Мы не сторонники индивидуалистического аскетизма, поэтому не можем быть равнодушными к организации материальной культуры человечества. Реалистическая же наука и опыт не подсказывают нам для наступающего исторического периода других путей организации материальной жизни, кроме коллективизации производства и соответственного изменения форм собственности. Марксизм сказал много верного о способах борьбы человечества с «природой» и об отражении этой борьбы в материальном строе жизни. И мы должны принять истину социализма, чтобы тем самым бороться против лжерелигиозного пафоса социализма, против культа социального демократизма как цели, а не временного средства. Коллективная материальная, плотская жизнь человечества перестанет быть мещанской и плотской лишь тогда, когда она сделается религиозно-эстетической, когда вернется нашей новой культуре коллективная мистическая чувственность былых религиозных эпох и соединится со свободной индивидуальностью религиозного настроения.

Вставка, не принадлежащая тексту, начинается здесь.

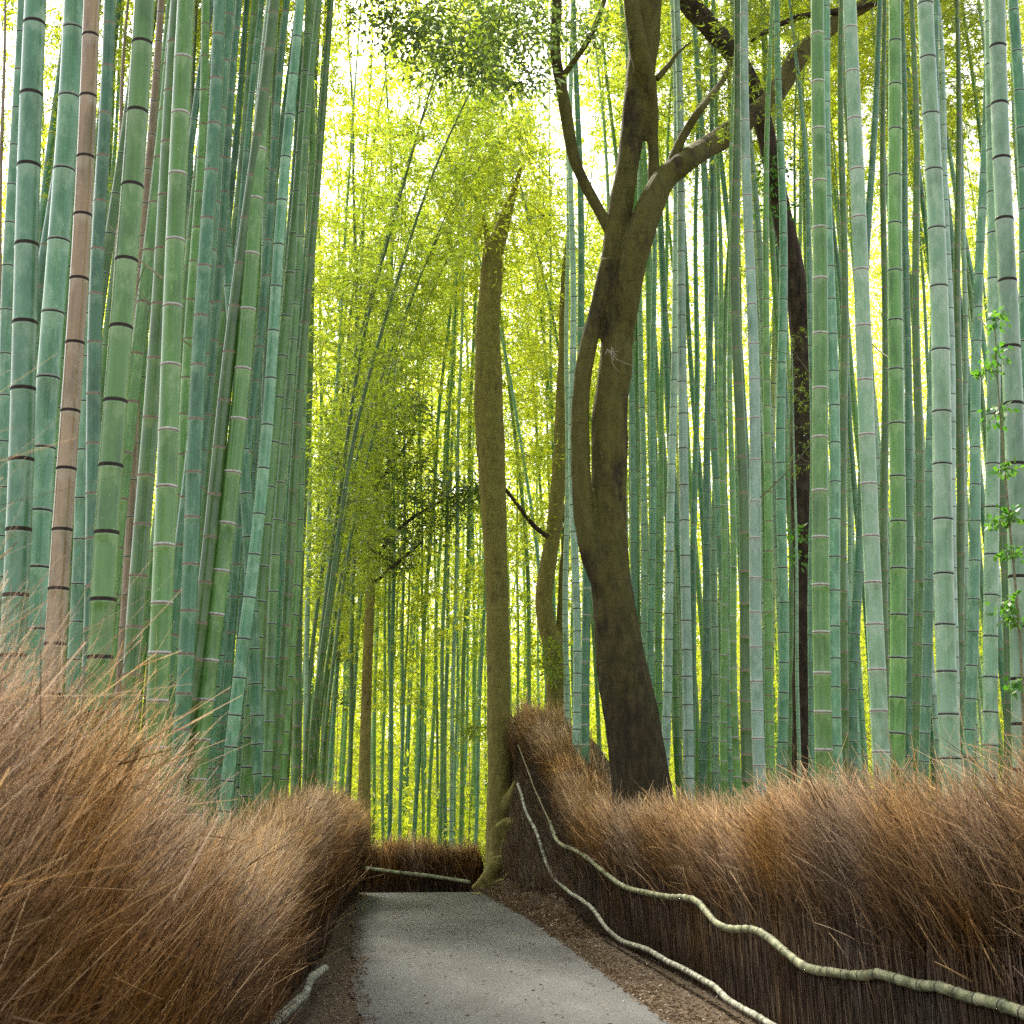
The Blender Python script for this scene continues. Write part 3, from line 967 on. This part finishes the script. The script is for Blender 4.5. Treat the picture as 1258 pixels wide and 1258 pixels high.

Возможно ли мистическое безвластие и мистическая аристократия, принявшая социализм и прошедшая через него? Вот проблема, к которой приводит нас Леонтьев, да и вся современная культура. Мистицизм и романтический аристократизм Леонтьева глубоко индивидуальны и лежали вне большой дороги русской истории. Сам он не понял этого, но для нас имеет ценность этот странный, одинокий писатель, полный противоречий и пугающих крайностей, вне той исторической лжи и исторического зла, в которые его окунула трагическая судьба. Быть может сейчас, в годину, когда правда оголяется, Константин Леонтьев сознал бы честь романтика и произнес бы мистический суд над историческим злом России. Или изуверство его сделалось бы еще более мрачным, но совсем уже нереальным?